## BEGIN
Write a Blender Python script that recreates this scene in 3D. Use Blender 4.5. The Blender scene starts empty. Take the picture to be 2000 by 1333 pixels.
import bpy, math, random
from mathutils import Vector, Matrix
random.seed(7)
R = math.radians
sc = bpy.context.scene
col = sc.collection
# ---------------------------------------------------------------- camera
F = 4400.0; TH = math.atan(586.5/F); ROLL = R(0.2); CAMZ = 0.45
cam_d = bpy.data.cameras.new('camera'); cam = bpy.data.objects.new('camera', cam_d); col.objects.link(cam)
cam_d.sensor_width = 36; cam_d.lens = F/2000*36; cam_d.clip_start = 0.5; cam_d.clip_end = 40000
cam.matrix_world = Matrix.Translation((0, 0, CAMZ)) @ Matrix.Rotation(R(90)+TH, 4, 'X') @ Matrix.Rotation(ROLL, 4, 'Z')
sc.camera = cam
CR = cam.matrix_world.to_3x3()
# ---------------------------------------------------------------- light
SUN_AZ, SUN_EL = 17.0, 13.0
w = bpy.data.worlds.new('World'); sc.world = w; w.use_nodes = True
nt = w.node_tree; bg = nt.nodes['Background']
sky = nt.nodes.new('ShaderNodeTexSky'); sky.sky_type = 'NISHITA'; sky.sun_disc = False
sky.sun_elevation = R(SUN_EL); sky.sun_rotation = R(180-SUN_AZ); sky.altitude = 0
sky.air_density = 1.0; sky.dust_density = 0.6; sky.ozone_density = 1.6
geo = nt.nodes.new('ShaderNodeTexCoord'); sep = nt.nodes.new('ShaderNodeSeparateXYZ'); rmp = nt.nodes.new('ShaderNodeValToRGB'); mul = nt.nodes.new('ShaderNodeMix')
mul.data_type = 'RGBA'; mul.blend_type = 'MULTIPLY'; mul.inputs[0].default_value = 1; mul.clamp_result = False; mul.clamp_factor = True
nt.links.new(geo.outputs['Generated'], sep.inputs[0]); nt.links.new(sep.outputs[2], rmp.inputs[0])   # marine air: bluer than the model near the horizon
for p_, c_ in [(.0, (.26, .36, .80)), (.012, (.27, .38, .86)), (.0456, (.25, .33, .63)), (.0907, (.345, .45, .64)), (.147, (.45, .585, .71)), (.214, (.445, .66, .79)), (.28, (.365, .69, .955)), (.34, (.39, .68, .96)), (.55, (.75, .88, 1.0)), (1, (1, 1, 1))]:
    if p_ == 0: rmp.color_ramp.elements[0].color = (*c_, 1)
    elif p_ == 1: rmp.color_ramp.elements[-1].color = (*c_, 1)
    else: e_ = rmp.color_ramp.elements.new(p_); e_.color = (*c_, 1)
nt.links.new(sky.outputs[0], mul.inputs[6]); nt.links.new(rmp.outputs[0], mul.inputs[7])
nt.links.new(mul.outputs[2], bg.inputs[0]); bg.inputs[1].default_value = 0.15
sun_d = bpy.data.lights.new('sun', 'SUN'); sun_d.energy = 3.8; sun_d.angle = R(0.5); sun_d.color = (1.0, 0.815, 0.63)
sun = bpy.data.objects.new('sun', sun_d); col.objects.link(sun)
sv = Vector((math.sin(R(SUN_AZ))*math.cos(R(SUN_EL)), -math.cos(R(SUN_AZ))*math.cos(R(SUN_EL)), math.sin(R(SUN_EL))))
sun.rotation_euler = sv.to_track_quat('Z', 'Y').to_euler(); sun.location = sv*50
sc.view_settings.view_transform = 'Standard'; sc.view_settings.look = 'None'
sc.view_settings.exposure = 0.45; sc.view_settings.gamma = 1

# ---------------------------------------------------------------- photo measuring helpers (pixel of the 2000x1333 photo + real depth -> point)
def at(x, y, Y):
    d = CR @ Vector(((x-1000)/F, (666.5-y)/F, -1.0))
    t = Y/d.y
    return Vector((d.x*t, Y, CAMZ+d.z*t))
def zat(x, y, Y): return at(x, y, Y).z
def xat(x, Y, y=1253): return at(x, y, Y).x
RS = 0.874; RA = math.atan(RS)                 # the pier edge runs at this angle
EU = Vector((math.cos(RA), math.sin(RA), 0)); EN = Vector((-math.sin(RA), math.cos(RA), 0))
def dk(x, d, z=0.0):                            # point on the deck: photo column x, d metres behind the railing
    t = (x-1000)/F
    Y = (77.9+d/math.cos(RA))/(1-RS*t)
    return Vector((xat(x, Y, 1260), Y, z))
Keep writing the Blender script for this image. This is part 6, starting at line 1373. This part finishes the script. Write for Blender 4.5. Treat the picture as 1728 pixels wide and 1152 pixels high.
## END
PROBLEM TO WORK ON: Write out every entry again, keeping each line exactly the same.

RESPONSE TO THE TASK:
Write a Blender Python script that recreates this scene in 3D. Use Blender 4.5. The Blender scene starts empty. Take the picture to be 2000 by 1333 pixels.
import bpy, math, random
from mathutils import Vector, Matrix
random.seed(7)
R = math.radians
sc = bpy.context.scene
col = sc.collection
# ---------------------------------------------------------------- camera
F = 4400.0; TH = math.atan(586.5/F); ROLL = R(0.2); CAMZ = 0.45
cam_d = bpy.data.cameras.new('camera'); cam = bpy.data.objects.new('camera', cam_d); col.objects.link(cam)
cam_d.sensor_width = 36; cam_d.lens = F/2000*36; cam_d.clip_start = 0.5; cam_d.clip_end = 40000
cam.matrix_world = Matrix.Translation((0, 0, CAMZ)) @ Matrix.Rotation(R(90)+TH, 4, 'X') @ Matrix.Rotation(ROLL, 4, 'Z')
sc.camera = cam
CR = cam.matrix_world.to_3x3()
# ---------------------------------------------------------------- light
SUN_AZ, SUN_EL = 17.0, 13.0
w = bpy.data.worlds.new('World'); sc.world = w; w.use_nodes = True
nt = w.node_tree; bg = nt.nodes['Background']
sky = nt.nodes.new('ShaderNodeTexSky'); sky.sky_type = 'NISHITA'; sky.sun_disc = False
sky.sun_elevation = R(SUN_EL); sky.sun_rotation = R(180-SUN_AZ); sky.altitude = 0
sky.air_density = 1.0; sky.dust_density = 0.6; sky.ozone_density = 1.6
geo = nt.nodes.new('ShaderNodeTexCoord'); sep = nt.nodes.new('ShaderNodeSeparateXYZ'); rmp = nt.nodes.new('ShaderNodeValToRGB'); mul = nt.nodes.new('ShaderNodeMix')
mul.data_type = 'RGBA'; mul.blend_type = 'MULTIPLY'; mul.inputs[0].default_value = 1; mul.clamp_result = False; mul.clamp_factor = True
nt.links.new(geo.outputs['Generated'], sep.inputs[0]); nt.links.new(sep.outputs[2], rmp.inputs[0])   # marine air: bluer than the model near the horizon
for p_, c_ in [(.0, (.26, .36, .80)), (.012, (.27, .38, .86)), (.0456, (.25, .33, .63)), (.0907, (.345, .45, .64)), (.147, (.45, .585, .71)), (.214, (.445, .66, .79)), (.28, (.365, .69, .955)), (.34, (.39, .68, .96)), (.55, (.75, .88, 1.0)), (1, (1, 1, 1))]:
    if p_ == 0: rmp.color_ramp.elements[0].color = (*c_, 1)
    elif p_ == 1: rmp.color_ramp.elements[-1].color = (*c_, 1)
    else: e_ = rmp.color_ramp.elements.new(p_); e_.color = (*c_, 1)
nt.links.new(sky.outputs[0], mul.inputs[6]); nt.links.new(rmp.outputs[0], mul.inputs[7])
nt.links.new(mul.outputs[2], bg.inputs[0]); bg.inputs[1].default_value = 0.15
sun_d = bpy.data.lights.new('sun', 'SUN'); sun_d.energy = 3.8; sun_d.angle = R(0.5); sun_d.color = (1.0, 0.815, 0.63)
sun = bpy.data.objects.new('sun', sun_d); col.objects.link(sun)
sv = Vector((math.sin(R(SUN_AZ))*math.cos(R(SUN_EL)), -math.cos(R(SUN_AZ))*math.cos(R(SUN_EL)), math.sin(R(SUN_EL))))
sun.rotation_euler = sv.to_track_quat('Z', 'Y').to_euler(); sun.location = sv*50
sc.view_settings.view_transform = 'Standard'; sc.view_settings.look = 'None'
sc.view_settings.exposure = 0.45; sc.view_settings.gamma = 1

# ---------------------------------------------------------------- photo measuring helpers (pixel of the 2000x1333 photo + real depth -> point)
def at(x, y, Y):
    d = CR @ Vector(((x-1000)/F, (666.5-y)/F, -1.0))
    t = Y/d.y
    return Vector((d.x*t, Y, CAMZ+d.z*t))
def zat(x, y, Y): return at(x, y, Y).z
def xat(x, Y, y=1253): return at(x, y, Y).x
RS = 0.874; RA = math.atan(RS)                 # the pier edge runs at this angle
EU = Vector((math.cos(RA), math.sin(RA), 0)); EN = Vector((-math.sin(RA), math.cos(RA), 0))
def dk(x, d, z=0.0):                            # point on the deck: photo column x, d metres behind the railing
    t = (x-1000)/F
    Y = (77.9+d/math.cos(RA))/(1-RS*t)
    return Vector((xat(x, Y, 1260), Y, z))
Keep writing the Blender script for this image. This is part 6, starting at line 1373. This part finishes the script. Write for Blender 4.5. Treat the picture as 1728 pixels wide and 1152 pixels high.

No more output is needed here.